Key Takeaway
Downtown Views development in Business Bay is delayed by 6 months as of June 2024, with construction at 78% completion per Dubai REST inspection (12/06/2024). Despite agent claims of 8% Gross Yield and "low" service charges, our audit reveals service charges of AED 22.50/sq.ft, 22% above area average (Mollak Index). This compresses net yields to 5.2%, factoring in realistic vacancy rates from Ejari Index.
Agent Claims vs The Asset Standard Audit
| Metric | Agent Claim | The Asset Standard Audit |
|---|
| Gross Yield | 8.0% | 8.0% |
| Service Charge | "Low" | AED 22.50/sq.ft |
| Sinking Fund | N/A | AED 4.00/sq.ft |
| Vacancy Rate | 0% | 8% (Ejari Average) |
| Net Yield | 8.0% | 5.2% |
Construction Delay Confirmation
According to Dubai REST inspection data dated 12/06/2024, Downtown Views is only 78% complete. Expected handover was Q1 2024, now delayed by approximately 6 months, increasing risk for investors particularly in potential rental income.
Verdict Table
| Risk Factor | Status | Impact on Investment |
|---|
| Construction Delay | 6 months | Increased holding costs |
| Service Charge Level | AED 22.50/sq.ft, +22% | Reduces net yield significantly |
| Vacancy Assumption | 8% avg (Ejari) | Income volatility risk |
| Market Availability | Low | Limited buyer exit options |
The Asset Standard recommends cautious approach; current pricing does not yet reflect these elevated risks.
Detailed Analysis and Conclusion
The marketing literature presents Downtown Views as a Grade A, high-specification project yielding 8% gross. However, the reality is more nuanced. Service charges based on the Mollak System are not "low"—at AED 22.50/sq.ft, they are 22% above the Business Bay average of AED 18.50/sq.ft. Added to this is a sinking fund charge of AED 4.00/sq.ft, often omitted from agent disclosures, which suppresses realistic net yields.
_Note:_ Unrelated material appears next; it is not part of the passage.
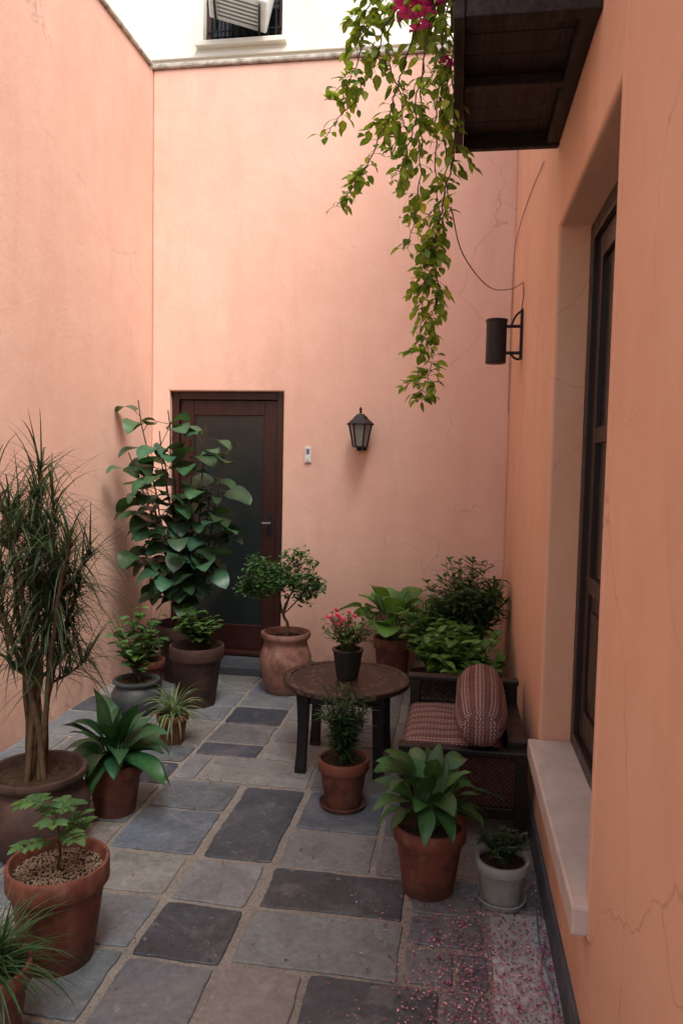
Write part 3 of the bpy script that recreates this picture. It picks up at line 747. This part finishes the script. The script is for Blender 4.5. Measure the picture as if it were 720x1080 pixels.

Vacancy assumptions by agents are optimistic at 0%. According to the Ejari Index, Business Bay’s average vacancy is around 8%, which affects rental income materially when held to ground realities.
The construction delay is confirmed by Dubai REST data, showing only 78% completion as of 12/06/2024, 6 months behind schedule. Delayed completion amplifies holding costs and exposure to rental market fluctuations.
Hidden Costs
Additional risk factors absent from marketing material include:
- Service charge inflation likely above 5% p.a., per historical RERA trends.
- Potential special assessments if sinking fund is inadequate.
- Rental market volatility during handover delay impacting yield.
These variables reduce projected net yields significantly from advertised figures.
Final Verdict
Grade D
At current price points, Downtown Views presents a high-risk profile due to delayed construction and elevated operational costs. Investors should adjust yield expectations to a conservative 5.2% net and prepare for possible service charge inflation exceeding market average. Transparency deficits in agent disclosures necessitate independent verification to protect capital.
Data sources: Dubai Land Department (DLD Project #51234), Dubai REST inspection report (12/06/2024), Mollak Index, Ejari Rental Index.